Please let me know if the problem I am having is due to large resistor values and if my approach of injecting an adjustable voltage is appropriate.

Thanks for your help,

Neal

  • 0
    TI__Guru**** 150930 points

    I'm sorry, but your schematic didn't come through very well and I cannot read the resistor values.  You could repost as a pdf file.

    Yes, you can change the output voltage by adding a signal to the FB pin.

    I would keep your resistors at 10k or less for your circuit.  You are not able to measure the FB pin with a multimeter as this adds capacitance and resistance to this very sensitive analog input.

  • 0 in reply to Chris Glaser
    Prodigy 40 points

    2350.Boost_reg_layout.pdf

    Chris thanks alot for your reply to my post. Why do you think that the added capacitance to the fb terminal actually causes the circuit to switch and behave as designed?  Without the multimeter probe terminals connected to the fb pin there is no activity at all from the boost converter...  I suspect that this may have something to do with the huge resistances that I am using.  I have attached both a png and a pdf for your perusal. 

  • 0 in reply to Neal Gallagher
    TI__Guru**** 150930 points

    Yes, 15M and 2.5M is too large for this circuit.

    The FB pin is very high impedance.  When you add capacitance (and also about 1M to 10M of resistance depending on the input resistance of the multimeter), you create a somewhat lower impedance path for the signals.  At your high impedances, circuit parasitics dominate and the circuit no longer behaves as expected.

    Also, your compensation network is far too high impedance.  A 0.3pF cap will have more capacitance from the etch on the board than from the cap itself.  So, your circuit will not behave as expected.

  • 0 in reply to Neal Gallagher
    Prodigy 80 points

    Dear Neal,

    First of all, I agree with Chris. The feedback resistors are way too big. You should place also a capacitor on FB pin.

    Second: I do not agree with your FB connection. If I were you, I would have taken it after D10. In your case, you insert in FB all the pulses from the coil... Definetely you need the capacitor on FB. If you take teh feedback after D10, you may not need it - have a check.

    Third: LM317 - you want to add an offset, or what is it for? I do not consider it a failure, it has to work, but do you realy want it?

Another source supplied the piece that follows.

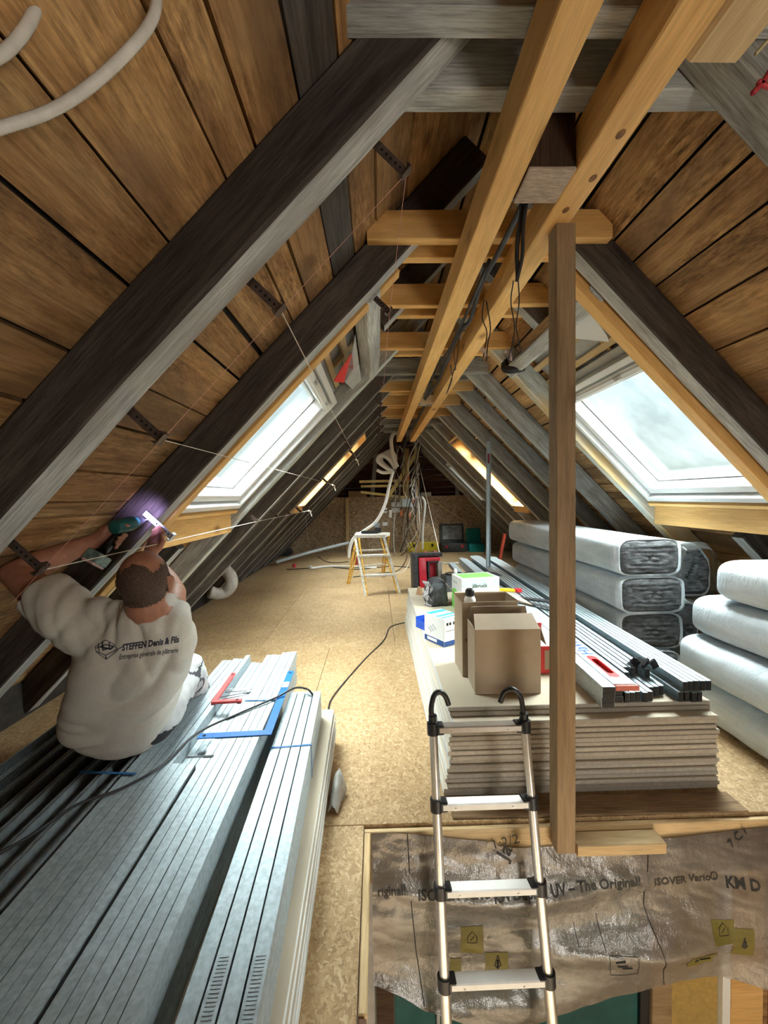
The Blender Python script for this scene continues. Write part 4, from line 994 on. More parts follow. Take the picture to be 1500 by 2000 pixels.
# cable coil, plug, knife, dark strips, film
cc = V((.79, 4.20, ZT_)); 
m = MB(); m.box(cc+V((0, 0, .08)), (.24, .16, .16), Matrix.Rotation(R(12), 3, 'Z'), .01); tag(m.build('black_case', BAGM), 'black case behind the green carton, under the coiled lead', 'case')
co = empty('extension_lead', cc+V((0, 0, .162)), 'coiled black lead with a white plug, behind the green carton', 'lead')
m = MB(); m.tube([cc+V((.085*math.cos(a*.5)*(1+.1*math.sin(a*.13)), .06*math.sin(a*.5), .168+.0016*(a % 5))) for a in range(38)]+[cc+V((.16, -.02, .19)), cc+V((.22, -.05, .16))], .005, 6); m.build('lead', BLACK, co, smooth=True)
m = MB(); m.cyl(cc+V((.01, -.02, .17)), cc+V((.01, -.02, .215)), .022, .017, 14); m.ball(cc+V((.01, -.02, .215)), (.017, .017, .012)); m.build('plug', WHT, co, smooth=True)
zk = z0+.10
uk = empty('utility_knife', (1.19, 3.65, zk), 'yellow and red utility knife lying on the profiles past the green carton', 'knife')
kd = Matrix.Rotation(R(75), 3, 'Z'); K0 = V((1.17, 3.65, z0+.102))
MB().box(K0+V((0, 0, .012)), (.05, .15, .024), kd, .006).build('grip', plain('yellow plastic', (.80, .50, .02), .4), uk); m = MB(); m.cyl(K0+kd @ V((0, -.09, .002)), K0+kd @ V((0, -.09, .026)), .035, n=18); m.build('guard', RED, uk, auto=True); MB().box(K0+kd @ V((0, .1, .012)), (.018, .07, .004), kd).build('blade', ALU, uk)
DSTR = plain('black foam strip', (.05, .05, .052), .5)
for k, (x0, y0_, x1, y1_, lab) in enumerate(((1.12, 3.45, 1.40, 3.25, 'long black sealing strip lying across the profiles near the yellow knife'), (1.10, 3.32, 1.36, 2.95, 'second black sealing strip lying across the profiles, nearer the post'))):
    tag(bar('sealing_strip', (x0, y0_, zk+.012+.006*k), (x1, y1_, zk+.012+.006*k), .05, .006, DSTR, jit=.002, n=6), lab, 'strip')
m = MB(); G = [[m.b.verts.new((.80+.17*i/10+.02*noise.noise(V((i*.7, j*.7, 0))), 2.86+.26*j/10, ZT_+.02+.10*math.sin(math.pi*i/10)*math.sin(math.pi*j/10)+.03*noise.noise(V((i*.9, j*.9, 4)))+.02)) for i in range(11)] for j in range(11)]
for j in range(10):
    for i in range(10): m.b.faces.new((G[j][i], G[j][i+1], G[j+1][i+1], G[j+1][i]))
tag(m.build('crumpled_film', plain('grey crumpled film', (.40, .43, .45), .3, nscale=14, mottle=.3, bump=.6), smooth=True), 'crumpled grey plastic film between the cardboard box and the profiles', 'film').modifiers.new('s', 'SOLIDIFY').thickness = .003
# grey offcut profiles and pliers at the far end of the profiles
o = place(channel(1.6, .075, .05), 0.965, 4.02, ZS+.001+.052, R(2), 'up', 1.6, STEEL, 'single grey profile pushed askew past the far end of the tall stack', 'askew profile'); 
pl = empty('pliers', (1.26, 4.55, z0+.14), 'grey metal shears lying on the far part of the profiles', 'pliers'); p0 = V((1.26, 4.55, z0+.108))
m = MB(); m.tube(bez([p0, p0+V((-.05, -.09, 0)), p0+V((-.05, -.2, 0))]), .009, 8); m.build('handle', STEEL_D, pl, smooth=True); m = MB(); m.tube(bez([p0, p0+V((.05, -.09, 0)), p0+V((.07, -.2, 0))]), .009, 8); m.build('handle', STEEL_D, pl, smooth=True); MB().prism([p0+V((-.02, 0, -.006)), p0+V((.02, 0, -.006)), p0+V((.004, .1, -.006)), p0+V((-.006, .1, -.006))], (0, 0, .012)).build('jaw', STEEL_D, pl)
# stud leaning against a rafter, red bar by the bales
ds = channel(1.0, .05, .05)
a, b_ = V((1.36, 5.0, z0+.102)), V((1.392, 5.05, 2.03)); d = (b_-a).normalized()
me = channel((b_-a).length, .05, .04); Ms = Matrix((d, V((1, 0, 0)) - d*d.x, d.cross(V((1, 0, 0)) - d*d.x))).transposed().to_4x4(); Ms.translation = (a+b_)/2
o = link('metal_stud', me, STEEL, None, Ms); tag(o, 'upright galvanised stud with red mark, leaning against a rafter beyond the post', 'metal stud')
MB().box(a+(b_-a)*.86+V((0, -.0215, 0)), (.022, .002, .12), bev=0).build('red_mark', plain('dark red mark', (.25, .02, .02), .6), o)
o = bar('red_bar', P(976, 1092, Y=4.95), P(986, 1042, Y=4.95), .03, .045, plain('red orange enamel', (.60, .07, .03), .4), up=(0, 1, 0)); tag(o, 'red orange metal bar leaning at the far end of the bales', 'bar')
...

    If you want to keep your current consumption low, LM317 is not the best solution... You have also an LED on input. So, why do you worry to have a low-impedance on FB pin?

    The current you loose through the feedback resistors is way below the current you loose with the LED...

    I am very interested how did you implement the 5mOhm resitance. This should be quite tricky I assume. I never used so low resitors...

  • 0 in reply to Paul Daniel Nachiu
    TI__Guru**** 150930 points

    Ah, yes.  Thank you Paul for noticing the improper FB connection.  That voltage divider needs to be connected to the output voltage, not the switching node of the converter. 

  • 0 in reply to Chris Glaser
    Prodigy 40 points

    Hello Paul and Chris,

    Thank you very much for your extremely helpful feedback.  I just had the chance today to re-design my circuit to implement some of the changes that you mentioned.  The goal of my design is to be able to adjust the converter's output voltage from 14.5V (when the lm317 has a voltage of 11.5V) to 19V (when the lm317 has a voltage of 0.5V).  To accomplish this I made the following changes:

    Compensation Network:

    C24 = 2n (previously 16p)

    C25 = 33p (previously 0.3p)

    R15 = 33k (previously 3.32M)

    Resistive Divider Network:

    RRV_SET4 = 1k (previously 100k)

    RRV_SET5 = 24k (previously 2.49M)

    RRV_SET6 = 62k (previously 15.1M)

    Now my circuit operates nearly EXACTLY as designed except with one problem: when the power is switched off to the circuit and then switched back on, nothing happens.  It isn't untill I play with the pot a bit that the switching actually begins...  I wondered if the circuit was unstable at that particular input voltage from the lm317 but it is not the case.  After I've gotten the circuit switching again I can bring it back to the previous lm317 voltage and the circuit works fine.  Just a problem when the circuit is switched on...   Any insights?

  • 0 in reply to Neal Gallagher
    Prodigy 80 points

    Neal,

    I guess that after you turn off the SR you try immediately to turn it on, right? Like 10 sec or less.

    Well, if I correctly read your schematic, you have a 100uF capacitor on LM317. This will hold the line a while.

    I bet with you that if you wait let's say 5 minutes and you turn your system on, it will start without problems.

    You have 2 possibilities:

    1. Remove LM317

    2. Decrease C28 down to the lowest value specified (100nF..1uF) and redo the test.

    I assume that because C28 is big, you will have a residual voltage on FB pin. This will stop your SR until C28 is discharged. Playing with the pot discharges the cap faster.